Question: Would you identify your style as realistic?

Brando: I would say up to this point in my career it has been and at the moment still is realistic.

Question: With whom did you study?

Brando: I studied with Stella Adler and I highly recommend her. I also studied with Lee Strasberg. I feel that; as in any specialized field, it is important to get a good teacher.



Question: What is your view of the American theatre today?

Brando: The trouble with the American theatre is that we have no place for actors to work, just to keep working. If there isn’t any specific part to do, they’re out of luck. Year in and year out you find so many actors with nothing better to do than sit on a stool in Walgreen’s Drug Store or hang around Radio City. There is no place for the actor to be recognized because there is no repertory theatre in America today. It is a dreadful situation.



Question: I understand there is an organization in New York designed to help actors called the Actors’ Studio. What is it?

Brando: Actors’ Studio is a non profit organization headed by Elia Kazan and Lee Strasberg, located in New York City. It is geared for the professional in a workshop setting.

Question: How do you get in?

Brando: Five times a year they hold general open auditions. You work out with a partner. If you pass this preliminary, you are given an audition with Kazan and Strasberg. If you pass that one, you’re in.



Question: Do you want to direct yourself?

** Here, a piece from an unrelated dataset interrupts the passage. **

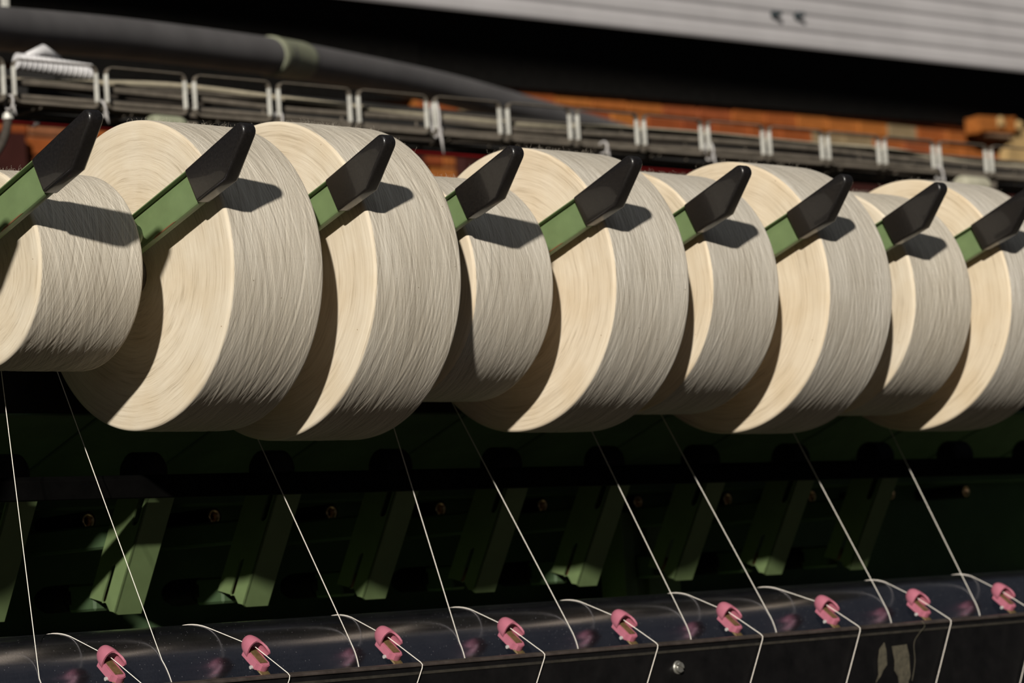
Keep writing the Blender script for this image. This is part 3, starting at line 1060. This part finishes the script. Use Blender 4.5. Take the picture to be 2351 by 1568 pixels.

Brando: For an actor to direct his own production, it takes a very rare talent. It requires a tremendous objectivity and a sense of theatrical acuteness. A director often times is the only one with a sense of “the whole.” The actor can lose this perspective when directing himself or others.

Question: Have you started your own company?

Brando: Yes, I’ve started my own film company. Yes, I want to direct. But I don’t want to get caught trying. I don’t want to make a half-elbowed attempt at it. . . . I must go now. I’d like to come to your school again. It was most refreshing. I am as indebted to you for being here tonight as you are to me for being here. Good night.